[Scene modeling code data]
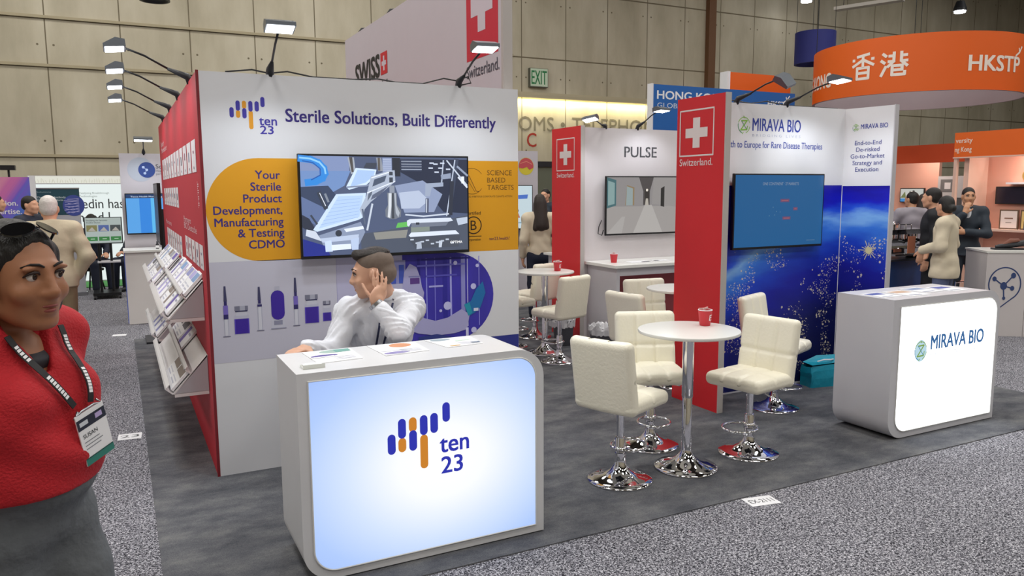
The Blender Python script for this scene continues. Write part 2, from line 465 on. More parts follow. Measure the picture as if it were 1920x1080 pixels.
# hall lamps that show at the top right
for i, (x, y, z, lb) in enumerate([(17.3, 16, 6.78, 'small bright hall lamp above the blue hanging drum'), (20.98, 14, 6.45, 'small bright hall lamp above the orange ring with characters')]):
    t = thing('hall_lamp', lb, 'lamp', (x, y, z))
    build('housing', lathe(B(), [(0, .3), (.1, .3), (.16, .12), (.17, .04), (.15, .04), (0, .06)], (x, y, z)), DARK, t)
    build('lens', lathe(B(), [(0, .0), (.14, .0), (.14, .05), (0, .05)], (x, y, z)), glow('#ffffff', 30), t)
    build('cable', tube(B(), [(x, y, z+.3), (x, y, 8.98)], .012, 6), BLACK, t)
t = thing('strip_light', 'unlit white strip light hanging under the dark roof', 'lamp', (16.9, 13.7, 6.2))
M = Matrix.Translation((16.95, 13.7, 6.2)) @ Matrix.Rotation(math.atan2(-1.4, .57), 4, 'Z')
build('housing', box(B(), -.8, .8, -.13, .13, -.03, .05, M), mat('strip_white', '#b9b4ac', .5), t)
b = B()
for s_ in (-.6, .6): tube(b, [M @ Vector((s_, 0, .05)), M @ Vector((s_, 0, 2.78))], .008, 6)
build('cable', b, BLACK, t)

# ================================================================== BOOTH CARPET
tag(build('booth_carpet', box(B(), .08, 6.6, 3.06, 9.8, 0, .006), BOOTHC), 'dark plain grey carpet under the booths and bar stools', 'carpet')

# ================================================================== TEN23 WALL
Y0 = 4.749; X0, X1, HT = .445, 2.467, 2.37
t = thing('display_wall', 'white booth wall with yellow band and Sterile Solutions headline', 'wall', (1.45, 4.8, 0))
build('panel', box(B(), X0+.005, X1, Y0, Y0+.07, .006, HT), mat('fabric_white', '#dcdde2', .6, noise=.8, amt=.03), t)
PUR = '#33267a'; LOGB = '#3a32a0'; ORN = '#e0991c'
def ten23(p, x, z, s, blue, orange, L=2, txt=True):
    """logo bars; s = metres per unit, bars .035 pitch"""
    W = .0235*s; q = .035*s
    def bb(i, a, c, m): p.bar(x+i*q, z+a*s, z+c*s, W, m, L)
    bb(0, .063, .121, blue); bb(1, .062, .105, orange); bb(1, .102, .160, blue); bb(2, .115, .160, orange); bb(2, .060, .118, blue)
    bb(3, .0, .105, orange); bb(3, .100, .160, blue); bb(4, .102, .160, blue)
    bb(4.95, .128, .186, blue)
p = front(Y0)
ten23(p, .619, 2.055, 1.0, LOGB, ORN)
p.text('ten', .769, 2.08, LOGB, w=.1, cap=.052, bold=.02, L=2); p.text('23', .773, 2.03, LOGB, w=.075, cap=.052*.88, bold=.02, L=2)
p.build('bar_logo', t)
p = front(Y0); p.text('Sterile Solutions, Built Differently', .921, 2.105, PUR, w=1.377, cap=.074, bold=.022, L=2); p.build('headline_lettering', t)
YEL = mat('yellow_print', '#dd9c18', .55, noise=1.2, amt=.05)
p = front(Y0)
pts = []
cy, rr = 1.588, .302
cx0 = .452+rr
for k in range(33):
    a = PI/2 + PI*k/32; pts.append((cx0+rr*math.cos(a), cy+rr*math.sin(a)))
p.poly(pts + [(X1-.001, cy-rr), (X1-.001, cy+rr)], YEL, 1)
for s_, x, z in [('Your', .873, 1.770), ('Sterile', .876, 1.701), ('Product', .878, 1.632), ('Development,', .878, 1.564), ('Manufacturing', .882, 1.495), ('& Testing', .884, 1.430), ('CDMO', .884, 1.362)]:
    p.text(s_, x, z, PUR, cap=.047, align='r', bold=.02, L=2)
BR = '#5b3a10'
p.ring(2.12, 1.755, .085, .003, BR, 35, 325, L=2); p.line([(2.06, 1.72), (2.085, 1.79), (2.10, 1.79), (2.15, 1.69), (2.17, 1.685)], .004, BR, 2)
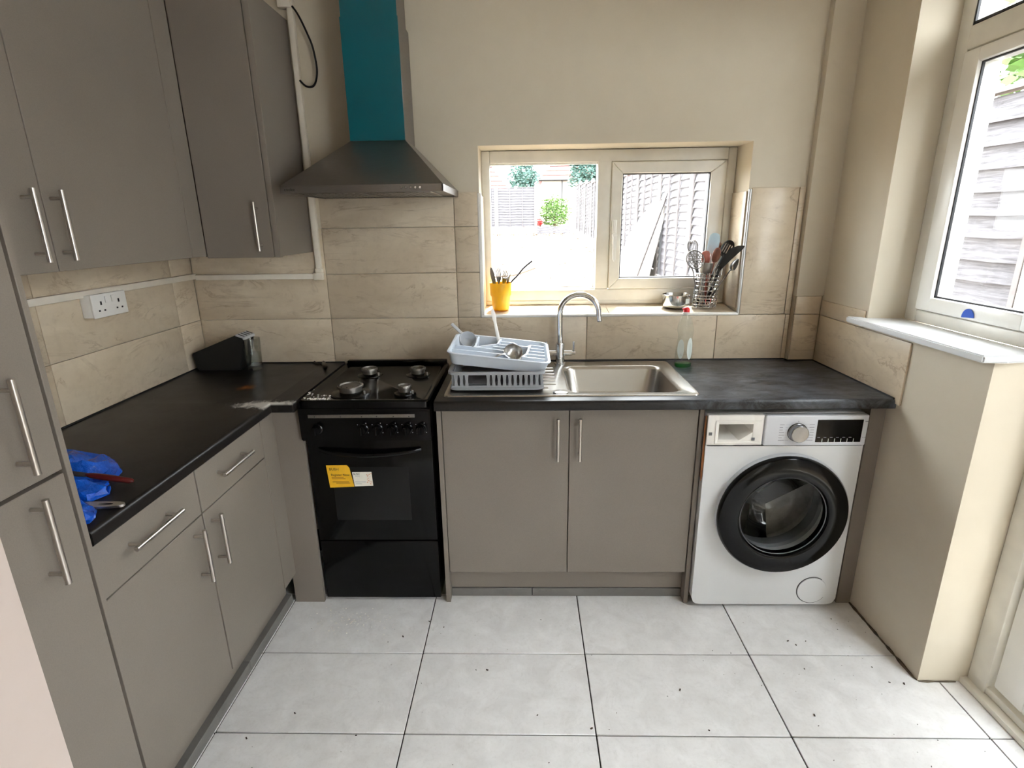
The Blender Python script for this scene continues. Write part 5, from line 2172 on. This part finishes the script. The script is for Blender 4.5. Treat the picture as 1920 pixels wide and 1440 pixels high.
hole = [(0.040 + 0.018 * math.cos(2 * math.pi * k / 32), 0.006 * math.sin(2 * math.pi * k / 32)) for k in range(32)]
L_ = []
for pts_, zz in ((outl, 0.004), (outl, 0.010), (hole, 0.010), (hole, 0.004), (outl, 0.004)):
    L_.append([(-0.705 + x, -1.440 + y + 0.04 * x, ZW + zz) for x, y in pts_])
loft(b, L_)
obj('handle', b, 'steel_brushed', pe)

# crumbs swept about the floor
b = BM()
rnd = random.Random(4)
for k in range(110):
    x, y = rnd.uniform(-0.6, 1.85), rnd.uniform(-1.5, -0.66)
    if x > 1.70 and y > -1.03:
        continue
    s = 0.0007 + 0.0020 * rnd.random() ** 3
    a = rnd.random() * 3
    t = BM()
    box(t, -s * 1.6, s * 1.6, -s * 0.8, s * 0.8, 0.0002, s)
    t.transform(Matrix.Translation((x, y, 0)) @ Matrix.Rotation(a, 4, 'Z'))
    merge(b, t)
tag(obj('floor_crumbs', b, 'crumb_dark'), 'dark crumbs scattered over the grey floor tiles', 'crumbs', kind='stuff')
b = BM()
for k in range(170):
    x, y = rnd.gauss(-0.40, 0.085), rnd.gauss(-0.71, 0.045)
    if y > -0.63 or x < -0.63:
        continue
    s = 0.0006 + 0.0017 * rnd.random() ** 2
    box(b, x - s, x + s, y - s, y + s, 0.0002, s)
tag(obj('spilled_salt', b, 'fleck_white'), 'white flecks spilled on the floor before the cooker', 'crumbs', kind='stuff')

# ================================================================== THE GARDEN
def gz(y):
    return 0.0436 * max(y, 0.0) + 0.02


b = BM()
nx, ny = 46, 70
rnd = random.Random(9)
vs = []
for j in range(ny + 1):
    y = -7 + 57 * j / ny
    for i in range(nx + 1):
        x = -18 + 36 * i / nx
        vs.append((x, y, gz(y) - 0.06 + (0.05 * rnd.random() if y > 1 else 0)))
add(b, vs, [(j * (nx + 1) + i, j * (nx + 1) + i + 1, (j + 1) * (nx + 1) + i + 1, (j + 1) * (nx + 1) + i) for j in range(ny) for i in range(nx)])
# leave the house footprint out
kill = [f for f in b.faces if all(-1.6 < v.co.x < 2.2 and v.co.y < 0.4 and v.co.y > -4.8 for v in f.verts)]
bmesh.ops.delete(b, geom=kill, context='FACES')
tag(obj('garden_ground', b, 'soil'), 'bare pale sunlit soil rising towards the back fence', 'ground', kind='structure')


def copy_tree(o, parent=None):
    c = o.copy()
    COL.objects.link(c)
    c.parent = parent
    for ch in o.children:
        copy_tree(ch, c)
    return c


def make_fence(label, nboards=15, W=1.80, H=1.83):
    """panel of overlapping horizontal boards in its own XZ plane, origin at bottom centre, boards face -Y"""
    f = thing('garden_fence', label, 'fence', group='weathered lap fence bays around the garden')
    ZF = 0.29
    pitch = (H - 0.05) / nboards
    me = None
    for k in range(nboards):
        if me is None:
            b = BM()
            n = 8
            rr = random.Random(2)
            lo = [(-W / 2 + W * i / n, -0.030, -0.012 + 0.014 * rr.random()) for i in range(n + 1)]
            hi = [(-W / 2 + W * i / n, 0.008, pitch + 0.010) for i in range(n + 1)]
            vs = lo + hi + [(x, y + 0.010, z) for x, y, z in lo] + [(x, y + 0.006, z) for x, y, z in hi]
            q = n + 1
            fs = []
            for i in range(n):
                fs += [(i, i + 1, q + i + 1, q + i), (2 * q + i + 1, 2 * q + i, 3 * q + i, 3 * q + i + 1), (i + 1, i, 2 * q + i, 2 * q + i + 1), (q + i, q + i + 1, 3 * q + i + 1, 3 * q + i)]
            fs += [(0, q, 3 * q, 2 * q), (q - 1, 3 * q - 1, 4 * q - 1, 2 * q - 1)]
            add(b, vs, fs)
            o = obj('board', b, 'fence_board', f, local=True, smooth=0)
            me = o.data
        else:
            o = bpy.data.objects.new('board', me)
            COL.objects.link(o)
            o.parent = f
        o.location = (0, 0, ZF + 0.02 + pitch * k)
        o.rotation_euler = (0, 0.012 * (random.random() - 0.5), 0)
    bm_ = BM()
    box(bm_, -0.018, 0.018, -0.050, -0.028, 0, H, 0.002, 1)
    bo = obj('batten', bm_, 'fence_grey', f, local=True)
    bo.location = (-W / 2 + 0.02, 0, ZF)
    for x in (-W / 6, W / 6, W / 2 - 0.02):
        c = bpy.data.objects.new('batten', bo.data)
        COL.objects.link(c)
        c.parent = f
        c.location = (x, 0, ZF)
    b = BM()
    box(b, -W / 2, W / 2, -0.035, 0.03, ZF + H - 0.01, ZF + H + 0.015, 0.002, 1)
    obj('capping', b, 'fence_grey', f, local=True)
    b = BM()
    box(b, -0.90, 0.90, -0.02, 0.02, -0.3, 0.28, 0.003, 1)
    obj('gravel_board', b, 'concrete', f, local=True)
    b = BM()
    box(b, 0.90, 1.0, -0.05, 0.05, -0.3, 2.15, 0.008)
    loft(b, [[(0.895, -0.055, 2.15), (1.005, -0.055, 2.15), (1.005, 0.055, 2.15), (0.895, 0.055, 2.15)], [(0.94, -0.01, 2.19), (0.96, -0.01, 2.19), (0.96, 0.01, 2.19), (0.94, 0.01, 2.19)]], True, True)
    obj('concrete_post', b, 'concrete', f, local=True)
    return f


ORD = ('first', 'second', 'third', 'fourth', 'fifth', 'sixth', 'seventh', 'eighth', 'ninth', 'tenth', 'eleventh', 'twelfth', 'thirteenth', 'fourteenth', 'fifteenth')
fp = make_fence('weathered lap fence bay added out of view by the back door to shade the pier')
first = True
y = -3.60  # run starts with an unseen bay, added to keep sky light off the pier
FX = lambda yy: 2.90 - 0.010 * yy
k = 0
while y < 22.0:
    yc = y + 0.95
    o = fp if first else copy_tree(fp)
    if not first:
        o['label'] = 'weathered lap fence bay on the right, %s from the house' % ORD[k]
    o.location = (FX(yc), yc, gz(yc) + 0.02)
    o.rotation_euler = (0, 0, -math.pi / 2 + 0.010)
    first = False
    y += 1.90
    k += 1
# rear fence
RY = 25.0
for xc, lab in ((-1.94, 'weathered lap fence bay at the far left of the garden'), (-0.02, 'weathered lap fence bay facing the window across the garden')):
    o = copy_tree(fp)
    o['label'] = lab
    o.location = (xc, RY, 1.10)
    o.rotation_euler = (0, 0, 0)
low = thing('low_fence', 'low boarded fence in front of the green shrub', 'fence', (1.8, RY, 1.05))
for k in range(3):
    b = BM()
    box(b, 1.0, 2.62, RY - 0.02, RY + 0.02, 1.05 + k * 0.125, 1.165 + k * 0.125, 0.003, 1)
    obj('board', b, 'fence_board', low)

# leaning shed door against the right hand fence
ld = thing('timber_sheet', 'pale timber sheet leaning against the side fence', 'timber sheet', (2.45, 8.6, gz(8.6)))
b = BM()
zz = gz(8.6)
q = [(2.36, 9.9, zz), (2.50, 7.4, zz), (2.80, 7.45, zz + 1.45), (2.78, 8.0, zz + 1.62), (2.66, 9.95, zz + 0.9)]
loft(b, [q, [(x + 0.05, y_, z_) for x, y_, z_ in q]], True, True)
obj('sheet', b, 'concrete', ld)
b = BM()
tube(b, [(2.33, 7.6, zz), (2.84, 7.35, zz + 1.75)], 0.035, 4)
obj('prop', b, 'fence_grey', ld)


def foliage(bm, c, rad, n, leaf, seed):
    rr = random.Random(seed)
    c = Vector(c)
    for _ in range(n):
        while True:
            p = Vector((rr.uniform(-1, 1), rr.uniform(-1, 1), rr.uniform(-1, 1)))
            if 0.25 < p.length < 1:
                break
        bump = 0.78 + 0.22 * math.sin(7 * p.x + 3 * p.y + seed) * math.cos(6 * p.z)
        p = c + Vector((p.x * rad[0], p.y * rad[1], p.z * rad[2])) * bump
        d = Vector((rr.gauss(0, 1), rr.gauss(0, 1), rr.gauss(0, 1))).normalized()
        u, w = basis(d)
        s = leaf * rr.uniform(0.6, 1.3)
        add(bm, [p - u * s, p - w * s * 0.5, p + u * s, p + w * s * 0.5], [(0, 1, 2, 3)])


def plant(name, label, cat, base, h, rad, n, leaf, mat, seed):
    t = thing(name, label, cat, base)
    b = BM()
    foliage(b, (base[0], base[1], base[2] + h), rad, n, leaf, seed)
    tag(obj('foliage', b, mat, t, smooth=0), kind='stuff')
    b = BM()
    tube(b, [base, (base[0] + 0.05, base[1], base[2] + h * 0.5), (base[0], base[1], base[2] + h)], [0.08, 0.06, 0.02], 8)
    obj('trunk', b, 'trunk', t)
    return t


plant('garden_shrub', 'bright green shrub beyond the low rear fence', 'shrub', (1.85, 25.6, 1.05), 1.05, (0.95, 0.7, 0.95), 2600, 0.06, 'leaf_green', 1)
plant('flowering_shrub', 'small red flowering bush beside the rear fence post', 'shrub', (1.12, 25.4, 1.05), 0.55, (0.22, 0.2, 0.25), 240, 0.05, 'flower_red', 2)
plant('conifer_tree', 'blue green tree showing above the rear fence panel', 'tree', (0.35, 31, 1.2), 2.9, (1.1, 1.0, 1.1), 2600, 0.09, 'leaf_blue', 3)
plant('broadleaf_tree', 'blue green tree right of the white house', 'tree', (4.0, 31, 1.2), 3.3, (1.3, 1.2, 1.5), 3000, 0.10, 'leaf_blue', 4)
plant('hedge_tree', 'leafy green tree above the side fence by the side window', 'tree', (4.3, 1.7, 0.0), 2.75, (0.9, 0.8, 0.8), 1600, 0.06, 'leaf_green', 5)


def house(label, x0, x1, y0, y1, ze, zr, roofh):
    hs = thing('house', label, 'house', ((x0 + x1) / 2, (y0 + y1) / 2, 1.2))
    b = BM()
    box(b, x0, x1, y0, y1, 1.2, ze)
    obj('wall', b, 'render_wall', hs)
    b = BM()
    o = 0.35
    xm = min(2.5, (x1 - x0) / 2 - 0.2)
    A_ = [(x0 - o, y0 - o, ze), (x1 + o, y0 - o, ze), (x1 + o, y1 + o, ze), (x0 - o, y1 + o, ze)]
    B_ = [(x0 + xm, (y0 + y1) / 2 - 0.1, zr), (x1 - xm, (y0 + y1) / 2 - 0.1, zr), (x1 - xm, (y0 + y1) / 2 + 0.1, zr), (x0 + xm, (y0 + y1) / 2 + 0.1, zr)]
    loft(b, [A_, B_], True, True)
    rf = obj('roof', b, 'roof_tile', hs)
    # tile courses
    for k in range(9):
        t_ = k / 9
        b = BM()
        p = Vector(A_[0]).lerp(Vector(B_[0]), t_)
        q_ = Vector(A_[1]).lerp(Vector(B_[1]), t_)
        cyl(b, p + Vector((0, -0.02, 0.02)), q_ + Vector((0, -0.02, 0.02)), 0.035, n=6)
        obj('tile_course', b, 'roof_tile', rf)
    b = BM()
    cyl(b, (x0 - o, y0 - o - 0.05, ze - 0.03), (x1 + o, y0 - o - 0.05, ze - 0.03), 0.07, n=8)
    obj('gutter', b, 'black_plastic', hs)
    b = BM()
    cyl(b, (x0 + 1.6, y0 - 0.08, 1.2), (x0 + 1.6, y0 - 0.08, ze), 0.05, n=8)
    obj('downpipe', b, 'black_plastic', hs)
    return hs


house('white rendered house with red tiled roof beyond the shrub', 1.9, 9.5, 45, 52, 4.95, 8.4, 3)
house('red tiled roof of a house showing above the left rear fence', -9.5, -1.2, 47, 54, 4.3, 8.0, 3)
# leaf litter and sticks on the bare ground
b = BM()
rr = random.Random(21)
for k in range(900):
    x, y = rr.uniform(-3, 2.7), rr.uniform(4.5, 24.5)
    if rr.random() < 0.5:
        y = 22.5 + 2 * rr.random()
    z = gz(y) - 0.02
    s = 0.03 + 0.06 * rr.random()
    a = rr.random() * 6.28
    u = Vector((math.cos(a), math.sin(a), 0.25 * rr.random())) * s
    w = Vector((-math.sin(a), math.cos(a), 0.25 * rr.random())) * s * 0.5
    p = Vector((x, y, z + 0.03))
    add(b, [p - u, p - w + Vector((0, 0, 0.02)), p + u, p + w], [(0, 1, 2, 3)])
tag(obj('leaf_litter', b, 'trunk', smooth=0), 'brown leaf litter strewn over the bare garden soil', 'leaf litter', kind='stuff')
b = BM()
tube(b, smooth_path([(-0.5, 9.4, gz(9.4) + 0.01), (-0.2, 9.5, gz(9.5) + 0.03), (0.15, 9.6, gz(9.6) + 0.05), (0.6, 10.2, gz(10.2) + 0.12)], 4), 0.018, 6)
tag(obj('fallen_branch', b, 'trunk'), 'thin bare branch lying on the garden soil', 'branch')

*Instructions to follow*: Without the pictures, please reproduce each line of the listing above exactly, from the first one through the line bearing "build('cable', b, BLACK, t)".

*Finished task*:
The Blender Python script for this scene continues. Write part 2, from line 465 on. More parts follow. Measure the picture as if it were 1920x1080 pixels.
# hall lamps that show at the top right
for i, (x, y, z, lb) in enumerate([(17.3, 16, 6.78, 'small bright hall lamp above the blue hanging drum'), (20.98, 14, 6.45, 'small bright hall lamp above the orange ring with characters')]):
    t = thing('hall_lamp', lb, 'lamp', (x, y, z))
    build('housing', lathe(B(), [(0, .3), (.1, .3), (.16, .12), (.17, .04), (.15, .04), (0, .06)], (x, y, z)), DARK, t)
    build('lens', lathe(B(), [(0, .0), (.14, .0), (.14, .05), (0, .05)], (x, y, z)), glow('#ffffff', 30), t)
    build('cable', tube(B(), [(x, y, z+.3), (x, y, 8.98)], .012, 6), BLACK, t)
t = thing('strip_light', 'unlit white strip light hanging under the dark roof', 'lamp', (16.9, 13.7, 6.2))
M = Matrix.Translation((16.95, 13.7, 6.2)) @ Matrix.Rotation(math.atan2(-1.4, .57), 4, 'Z')
build('housing', box(B(), -.8, .8, -.13, .13, -.03, .05, M), mat('strip_white', '#b9b4ac', .5), t)
b = B()
for s_ in (-.6, .6): tube(b, [M @ Vector((s_, 0, .05)), M @ Vector((s_, 0, 2.78))], .008, 6)
build('cable', b, BLACK, t)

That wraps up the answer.